Иное дело в русском варианте: экспансия совершалась в пределах известного континуума Старого Света. Первые сведения о походах русских за Юргу и в Самоядь фиксируют летописи XII в. (причем со слов «старых мужей»). Речь идет о первой новгородской волне колонизации; новгородцы в годы монголо-татарского ига достаточно прочно утвердились в Заволжье; ранним объектом колонизации стала также Великая Пермь. Московская волна колонизации началась с середины XV в. (походы 1465, 1488, 1499 гг.), когда русские дошли до Иртыша и до низовьев Оби. Иными словами, Русь имела давние и прочные контакты с Востоком, которые приобрели характер теснейшего взаимодействия во времена монголо-татарского ига. Если представления западноевропейского человека о Верхней Индии (Сибири) вплоть до начала (и позднее) завоевания Сибири русскими были покрыты мраком неизвестности и полны мифологизма, то для русских восточная ойкумена была зоной частых и даже постоянных контактов.
Но все-таки следует отметить, во-первых, дискретность, слабую преемственность знаний и сведений о восточных землях; во– вторых, то, что традиционные контакты с Востоком осуществлялись через границу лесостепи, по южной кромке русского ареала. После взятия Казанского ханства, с середины XVI в., открылась возможность, опираясь на уже давние зоны колонизации, такие как Великая Пермь, Строгановские колонии, продолжить путь на восток за Камень (Урал) по лесной, таежной полосе, т. е. через иную географически-климатическую зону с неизвестными пределами. Таким образом, это также было открытие неведомого, хотя и в пределах старого континуума. Испанцы пересекали «море мрака», океан, а русские – океан-тайгу. Как писал теоретик евразийства П. Н. Савицкий: «Русские пересотворили восточный космос, пройдя в XVI в. по всей Сибири от Урала до Камчатки и Чукотки» [232] , т. е. русские создали в этой зоне иной мир – именно то, что сделали испанцы в Новом Свете.
232
Евразийство: Материалы, публикации. М., 1992. Вып. 1. С. 78.

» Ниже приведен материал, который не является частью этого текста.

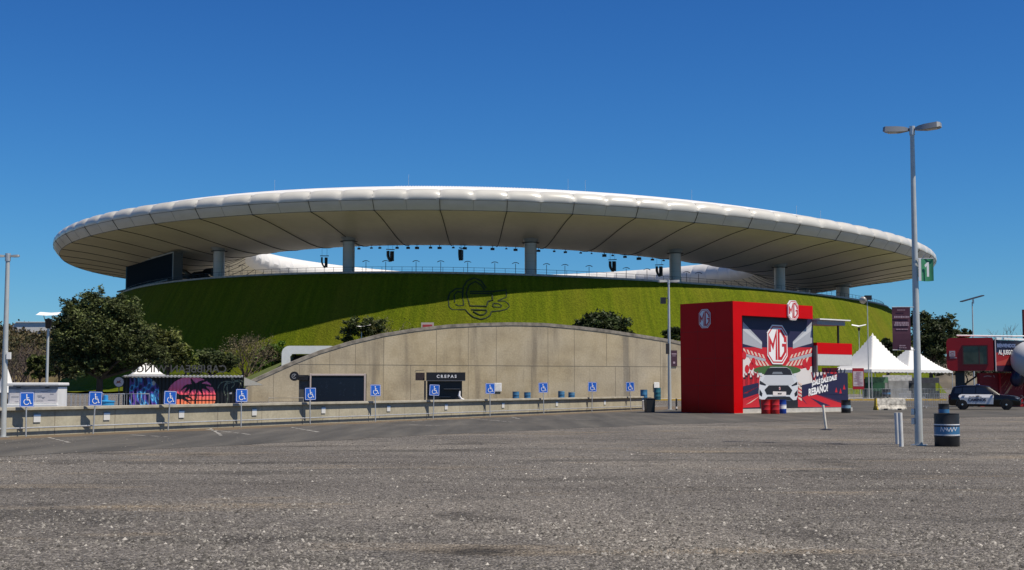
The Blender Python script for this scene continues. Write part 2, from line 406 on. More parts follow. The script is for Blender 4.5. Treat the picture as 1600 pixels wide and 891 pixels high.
top = [(-1.15, 4.5), (-1.5, 4.3), (-1.9, 4.85), (-3.5, 5.35), (-6.5, 6.1), (-12, 6.7), (-25, 7.6), (-44.5, 6.8)]
b = MB(); b.grid([[rp(k, n, z) for n, z in top] for k in range(0, NK + 1, 2)]); b.build('roof_top', ROOFM, STAD, smooth=40)
sof = [(0, 0), (-2, -.2), (-6, -.7), (-11, -1.55), (-16, -2.5), (-21, -3.4), (-25, -4.0), (-28, -4.28), (-31, -4.32), (-34, -4.0), (-37, -3.4), (-40, -2.4), (-43, -1.0), (-45, .4)]
b = MB(); b.grid([[rp(k, n, z) for n, z in reversed(sof)] for k in range(0, NK + 1, 2)]); b.build('soffit', SOFM, STAD, smooth=40)
inn = [(-45, .4), (-46, 1.0), (-46.6, 2.0), (-46.8, 3.2), (-46.5, 4.6), (-45.8, 5.9), (-44.5, 6.8)]
G = []
for k in range(NK + 1):
    q = puff(k, SUB * 2); G.append([rp(k, n - .5 * q * math.sin(PI * i / 6), z) for i, (n, z) in enumerate(inn)])
b = MB(); b.grid(G); b.build('inner_fascia', mat('inner roof membrane', (.62, .61, .58), .5), STAD, smooth=30)
SEAM = mat('dark seam', (.05, .05, .04), .8)
b = MB()
for k in range(0, NK, SUB * 2): b.tube([rp(k, n, z - .05) for n, z in sof], .09, 5)
b.tube([rp(k, .0, .0) for k in range(0, NK + 1, 2)], .06, 4)
b.tube([rp(k, 1.60, 2.02) for k in range(0, NK, 1)], .05, 4)
for k in range(0, NK, SUB * 2): b.tube([rp(k, -.1, 0)] + [G_ for G_ in (rp(k, .75, 1.0), rp(k, 1.58, 2.05), rp(k, 1.3, 3.1), rp(k, .45, 4.05), rp(k, -1.0, 4.5))], .07, 4)
b.k = 1
for k in range(SUB, NK, SUB * 2): b.tube([rp(k, .02, .05), rp(k, .78, 1.0), rp(k, 1.6, 2.05), rp(k, 1.28, 3.1), rp(k, .43, 4.05), rp(k, -1.0, 4.5)], .045, 4)
b.build('panel_seam', [SEAM, mat('grey seam', (.22, .22, .21), .8)], STAD)
def near_k(px, n=0):
    return min((abs(proj(rp(k, n, 0))[0] - px), k) for k in range(NK) if RING[k][0].y < 409)[1]
for px in (427, 638, 888, 915, 1080, 1246, 1284):
    k = near_k(px, -10); p = rp(k, -10, 6.0); MB().tube([p, p + Vector((0, 0, 3.2))], .03, 5).build('roof_mast', GALV, STAD)
b = MB(); k0 = near_k(735, -8)                # a strip of louvres on the top of the roof near the middle
for i in range(-26, 27):
    p, nrm, h = RING[(k0 + i) % NK]
    for n in (-6.5, ):
        b.tube([rp(k0 + i, n, 5.9), rp(k0 + i, n - 6, 6.75 + .25)], .10, 4)
b.build('roof_louvre', WHITE, STAD)
# columns
COLM = N('steel column'); _j = COLM.math('FRACT', COLM.math('MULTIPLY', COLM.sep(2), .55)); _c = COLM.mix(COLM.ramp(_j, [(.0, 1.0), (.03, 0.0)]), (.44, .44, .425), (.22, .22, .21)); COLM.b.inputs['Metallic'].default_value = .25; COLM = COLM.done(_c, .42, .5)
def pos_near(px, n): k = near_k(px, n); return k
for px in (236, 342, 545, 831, 1055, 1218, 1329, 1314):
    n = -22 if px != 1314 else -32
    k = near_k(px, n); p = rp(k, n, 0); zt = p.z - (3.1 if px != 1314 else 3.6)
    rc_ = 1.9 if px > 1300 else 1.38; b = MB(); b.lathe([(rc_, 22.5 - zt), (rc_, -1.2), (rc_ + .2, -.6), (rc_ + 1.1, .1), (rc_ + 2.3, .45)], (0, 0, 0), 32)
    o = b.build('column', COLM, STAD, smooth=40); o.location = (p.x, p.y, zt)
    b = MB(); b.lathe([(rc_ + .03, -.12), (rc_ + .65, -.1), (rc_ + .65, 0), (rc_ + .03, .02)], (0, 0, -1.0), 24); b.build('collar', SEAM, o)
# mound: polar about its own ellipse
def mound_r(ph):
    c = ph - MR; return MA * MBb / math.hypot(MBb * math.cos(c), MA * math.sin(c))
def drop(n):
    if n <= 0: return 0
    if n < 2: return .4375 * n * n
    if n < 12: return 1.75 + (n - 2) * 1.75
    u = min(1, (n - 12) / 8); return 19.25 + 8 * 1.75 * (u - .5 * u * u)
def mound_z(x, y):
    dx, dy = x - MC.x, y - MC.y; ph = math.atan2(dy, dx); n = math.hypot(dx, dy) - mound_r(ph)
    return h_mound(ph) - drop(n), n
def mp(ph, n, dz=0):
    r = mound_r(ph) + n; return Vector((MC.x + r * math.cos(ph), MC.y + r * math.sin(ph), h_mound(ph) - drop(n) + dz))
def slope_hit(px, py):
    r = ray(px, py); t = 200.0
    while t < 420:
        p = r * t + Vector((0, 0, EYE)); z, n = mound_z(p.x, p.y)
        if p.z < z: return p
        t += .1
    return p
GR = N('mound grass')
_r = GR.t.nodes.new('ShaderNodeAttribute'); _r.attribute_name = 'slope_uv'
_v = _r.outputs['Vector']
_st = GR.noise(1.0, 5, None); 
_m = GR.t.nodes.new('ShaderNodeMapping'); GR.link(_v, _m.inputs[0]); _m.inputs['Scale'].default_value = (1.1, .16, 1)
_m2 = GR.t.nodes.new('ShaderNodeMapping'); GR.link(_v, _m2.inputs[0]); _m2.inputs['Scale'].default_value = (.09, .05, 1)
_a = GR.noise(.8, 6, _m.outputs[0]); _b2 = GR.noise(1.0, 4, _m2.outputs[0]); _fi = GR.noise(2.6, 6, rough=.7)
_c = GR.ramp(_a, [(.25, (.060, .084, .002)), (.5, (.086, .112, .003)), (.8, (.130, .146, .006))])
_c = GR.mix(GR.ramp(_b2, [(.45, 0.0), (.72, .55)]), _c, (.125, .112, .010))
_c = GR.mix(.6, _c, GR.ramp(_fi, [(.3, .2), (.7, .8)]), 'OVERLAY')
GR.bump(_fi, .9, .25)
GR = GR.done(_c, .9, .1)
ns = [-.6, 0, .5, 1, 1.5, 2, 3, 4, 5, 6, 7, 8, 9, 10, 11, 12, 13, 14, 15, 16, 18, 20, 22, 24]
NA = 720; V = []; UV = []
for i in range(NA):
    ph = 2 * PI * i / NA
    for n in ns:
        p = mp(ph, n); wob = .12 * math.sin(ph * 61 + n * .5) * min(1, max(0, n) / 4); p.z += wob; V.append(p[:]); UV.append((ph * 120, n, 0))
m_ = len(ns); Fq = [(i * m_ + j, i * m_ + j + 1, ((i + 1) % NA) * m_ + j + 1, ((i + 1) % NA) * m_ + j) for i in range(NA) for j in range(m_ - 1)]
mo = raw_mesh('grass_mound', V, Fq, GR); tag(mo, kind='structure')
mo.data.polygons.foreach_set('use_smooth', [True] * len(mo.data.polygons))
at_ = mo.data.attributes.new('slope_uv', 'FLOAT_VECTOR', 'POINT'); at_.data.foreach_set('vector', np.array(UV, np.float32).ravel())
b = MB(); b.grid([[mp(2 * PI * i / 360, n, z) for n, z in ((-.9, .02), (-.9, .38), (.12, .38), (.12, -.1))] for i in range(361)]); b.build('coping', CONC, STAD)
TERR = mat('terrace concrete', (.30, .29, .27), .9, var=.15, vscale=.5)
b = MB(); b.grid([[mp(2 * PI * i / 180, n, z) for n, z in ((-.9, .05), (-1.5, -.15), (-24, -.3), (-26, -1.5), (-60, -17))] for i in range(181)]); b.build('terrace', TERR, STAD)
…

Далее о различиях и сходстве. В Новом Свете европейский человек встретился с обществом, изолированным от мировых связей, исторический возраст которого традиционно оценивается как сопоставимый с возрастом Древнего Египта. Это объясняет огромное напряжение на полюсах встретившихся культур, особенности экспансии, ее идеологии и характер культурного взаимодействия (имеются в виду цивилизации Нового Света – ацтеки, майя, инки-кечуа, за ними по нисходящей следует длинная лестница исторического возраста американских племен).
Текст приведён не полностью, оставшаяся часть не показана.